Records with scene code
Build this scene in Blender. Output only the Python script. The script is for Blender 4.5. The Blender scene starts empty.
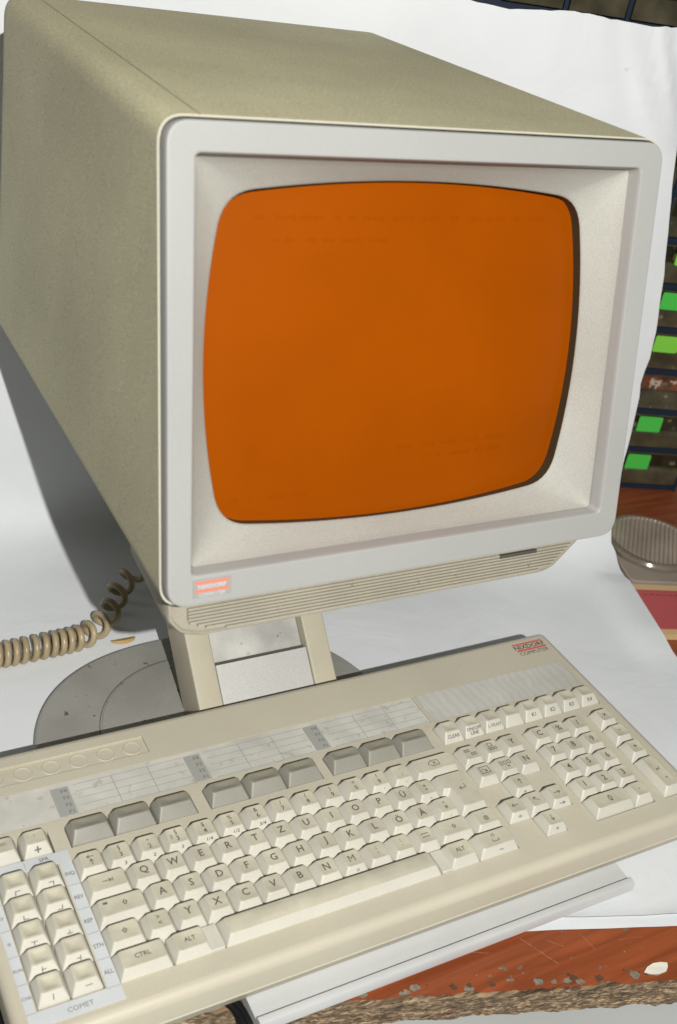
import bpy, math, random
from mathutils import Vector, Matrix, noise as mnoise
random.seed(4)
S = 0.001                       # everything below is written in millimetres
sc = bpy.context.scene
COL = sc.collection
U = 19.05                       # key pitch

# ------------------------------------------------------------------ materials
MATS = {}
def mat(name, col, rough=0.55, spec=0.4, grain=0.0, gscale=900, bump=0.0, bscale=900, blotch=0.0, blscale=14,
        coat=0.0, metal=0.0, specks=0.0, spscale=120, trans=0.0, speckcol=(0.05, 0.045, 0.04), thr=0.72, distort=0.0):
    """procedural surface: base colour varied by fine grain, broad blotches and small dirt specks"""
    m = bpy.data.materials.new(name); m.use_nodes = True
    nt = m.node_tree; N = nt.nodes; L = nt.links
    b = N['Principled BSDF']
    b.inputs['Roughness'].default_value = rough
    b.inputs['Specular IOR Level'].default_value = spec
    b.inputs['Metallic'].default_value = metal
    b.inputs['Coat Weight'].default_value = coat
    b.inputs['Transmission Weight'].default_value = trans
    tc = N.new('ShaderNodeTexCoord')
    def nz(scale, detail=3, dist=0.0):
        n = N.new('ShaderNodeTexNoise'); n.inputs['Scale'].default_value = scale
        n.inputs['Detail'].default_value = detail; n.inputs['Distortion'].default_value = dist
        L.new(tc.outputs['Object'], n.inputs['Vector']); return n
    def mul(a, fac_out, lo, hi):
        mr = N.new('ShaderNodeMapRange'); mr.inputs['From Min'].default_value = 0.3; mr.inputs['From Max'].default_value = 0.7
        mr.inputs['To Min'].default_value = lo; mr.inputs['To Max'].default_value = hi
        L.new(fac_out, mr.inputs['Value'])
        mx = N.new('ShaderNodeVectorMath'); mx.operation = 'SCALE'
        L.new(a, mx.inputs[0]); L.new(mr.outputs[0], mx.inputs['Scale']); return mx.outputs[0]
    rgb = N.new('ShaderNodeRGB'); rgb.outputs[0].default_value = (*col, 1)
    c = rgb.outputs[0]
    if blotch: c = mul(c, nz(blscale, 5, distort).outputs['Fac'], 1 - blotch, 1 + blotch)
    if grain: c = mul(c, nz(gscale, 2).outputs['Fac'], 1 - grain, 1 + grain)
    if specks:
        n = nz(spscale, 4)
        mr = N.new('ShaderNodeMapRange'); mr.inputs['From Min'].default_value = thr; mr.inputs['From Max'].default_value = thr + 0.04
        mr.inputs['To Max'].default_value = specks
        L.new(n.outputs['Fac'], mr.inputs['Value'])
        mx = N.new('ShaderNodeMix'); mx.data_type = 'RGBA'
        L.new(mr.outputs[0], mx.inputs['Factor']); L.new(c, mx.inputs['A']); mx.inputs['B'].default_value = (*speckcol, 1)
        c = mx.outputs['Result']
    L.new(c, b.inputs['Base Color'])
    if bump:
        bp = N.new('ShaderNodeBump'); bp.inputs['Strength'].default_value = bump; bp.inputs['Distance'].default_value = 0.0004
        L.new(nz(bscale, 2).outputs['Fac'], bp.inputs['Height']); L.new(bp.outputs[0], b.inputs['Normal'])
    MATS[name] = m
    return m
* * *
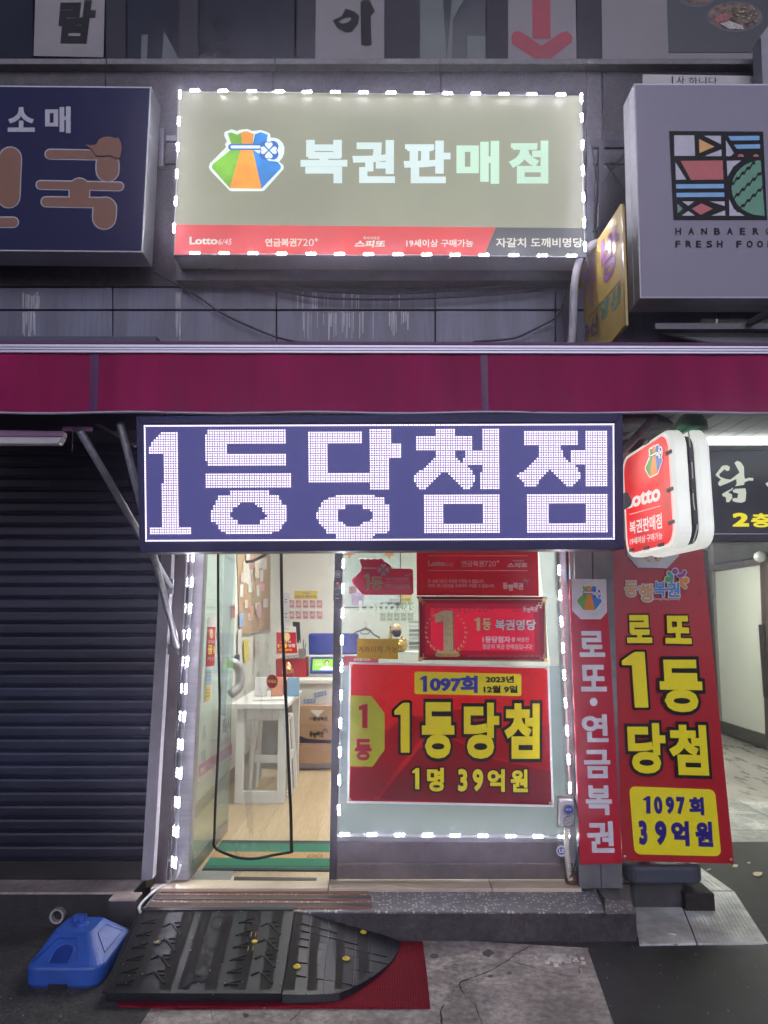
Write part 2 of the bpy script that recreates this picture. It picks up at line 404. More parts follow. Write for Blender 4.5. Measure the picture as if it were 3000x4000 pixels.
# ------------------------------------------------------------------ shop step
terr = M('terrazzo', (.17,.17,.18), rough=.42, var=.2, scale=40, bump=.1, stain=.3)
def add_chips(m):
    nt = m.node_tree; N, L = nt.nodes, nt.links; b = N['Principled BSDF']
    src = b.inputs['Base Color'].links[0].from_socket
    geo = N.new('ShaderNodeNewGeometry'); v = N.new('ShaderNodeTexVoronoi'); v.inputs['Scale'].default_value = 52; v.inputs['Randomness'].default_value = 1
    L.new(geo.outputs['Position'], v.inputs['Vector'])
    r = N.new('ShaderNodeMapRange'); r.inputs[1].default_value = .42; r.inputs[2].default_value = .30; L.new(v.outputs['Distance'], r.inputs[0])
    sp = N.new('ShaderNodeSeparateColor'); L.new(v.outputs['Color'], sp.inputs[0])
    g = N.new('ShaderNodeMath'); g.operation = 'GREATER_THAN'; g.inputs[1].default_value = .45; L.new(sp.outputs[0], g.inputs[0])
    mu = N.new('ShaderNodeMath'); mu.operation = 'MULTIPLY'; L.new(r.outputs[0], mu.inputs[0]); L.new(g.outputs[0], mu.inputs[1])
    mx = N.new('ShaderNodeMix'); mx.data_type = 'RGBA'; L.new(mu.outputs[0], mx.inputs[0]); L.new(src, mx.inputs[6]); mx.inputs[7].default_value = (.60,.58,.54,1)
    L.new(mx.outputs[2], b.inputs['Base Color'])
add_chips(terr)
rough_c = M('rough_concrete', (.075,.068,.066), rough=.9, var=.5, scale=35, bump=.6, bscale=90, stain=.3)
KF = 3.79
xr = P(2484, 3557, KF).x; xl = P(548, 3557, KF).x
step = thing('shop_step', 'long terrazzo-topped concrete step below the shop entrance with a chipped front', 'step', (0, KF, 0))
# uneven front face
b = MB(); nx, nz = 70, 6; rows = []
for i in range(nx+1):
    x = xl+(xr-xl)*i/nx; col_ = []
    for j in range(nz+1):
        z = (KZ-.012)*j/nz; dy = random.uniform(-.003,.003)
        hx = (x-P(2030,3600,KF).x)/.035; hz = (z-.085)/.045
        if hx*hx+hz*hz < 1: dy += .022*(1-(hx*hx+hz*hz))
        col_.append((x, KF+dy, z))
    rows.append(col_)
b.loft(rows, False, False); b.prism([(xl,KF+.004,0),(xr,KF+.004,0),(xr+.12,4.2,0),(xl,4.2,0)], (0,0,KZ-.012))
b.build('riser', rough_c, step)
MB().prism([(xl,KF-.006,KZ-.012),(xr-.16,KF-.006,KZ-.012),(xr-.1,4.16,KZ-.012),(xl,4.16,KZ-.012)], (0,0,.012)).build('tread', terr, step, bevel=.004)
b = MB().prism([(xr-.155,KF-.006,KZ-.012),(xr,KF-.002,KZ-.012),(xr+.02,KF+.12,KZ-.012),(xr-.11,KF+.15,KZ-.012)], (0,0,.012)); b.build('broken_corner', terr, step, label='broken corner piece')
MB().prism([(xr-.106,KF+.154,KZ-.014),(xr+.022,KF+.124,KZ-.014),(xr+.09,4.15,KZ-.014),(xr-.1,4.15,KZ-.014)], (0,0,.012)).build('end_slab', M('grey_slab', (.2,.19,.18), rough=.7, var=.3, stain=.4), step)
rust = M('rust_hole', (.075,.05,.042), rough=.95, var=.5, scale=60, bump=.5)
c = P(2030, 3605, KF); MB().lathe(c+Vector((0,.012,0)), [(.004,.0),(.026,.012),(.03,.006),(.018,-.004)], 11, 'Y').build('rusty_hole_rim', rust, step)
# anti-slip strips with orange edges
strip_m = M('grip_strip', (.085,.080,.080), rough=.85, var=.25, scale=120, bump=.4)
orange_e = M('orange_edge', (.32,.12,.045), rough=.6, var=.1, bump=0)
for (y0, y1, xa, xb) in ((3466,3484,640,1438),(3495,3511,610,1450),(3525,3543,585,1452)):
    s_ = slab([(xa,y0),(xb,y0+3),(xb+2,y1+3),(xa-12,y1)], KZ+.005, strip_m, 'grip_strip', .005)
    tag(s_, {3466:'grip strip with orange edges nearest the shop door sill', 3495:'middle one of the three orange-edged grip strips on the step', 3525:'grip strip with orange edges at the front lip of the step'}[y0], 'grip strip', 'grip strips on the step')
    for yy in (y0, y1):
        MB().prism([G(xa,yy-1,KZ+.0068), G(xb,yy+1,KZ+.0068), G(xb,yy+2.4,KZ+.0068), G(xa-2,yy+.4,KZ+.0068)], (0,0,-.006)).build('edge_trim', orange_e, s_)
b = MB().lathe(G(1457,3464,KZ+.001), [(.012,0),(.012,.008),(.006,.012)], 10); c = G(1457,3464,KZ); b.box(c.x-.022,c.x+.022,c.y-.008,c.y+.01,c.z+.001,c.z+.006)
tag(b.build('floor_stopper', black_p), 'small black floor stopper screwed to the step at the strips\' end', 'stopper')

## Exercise
Looking above, find the stretch of lines that opens with the one holding "Build this scene" and closes with the one holding "# key pitch". Copy it exactly, pictures excluded.

## Answer to this problem
Build this scene in Blender. Output only the Python script. The script is for Blender 4.5. The Blender scene starts empty.
import bpy, math, random
from mathutils import Vector, Matrix, noise as mnoise
random.seed(4)
S = 0.001                       # everything below is written in millimetres
sc = bpy.context.scene
COL = sc.collection
U = 19.05                       # key pitch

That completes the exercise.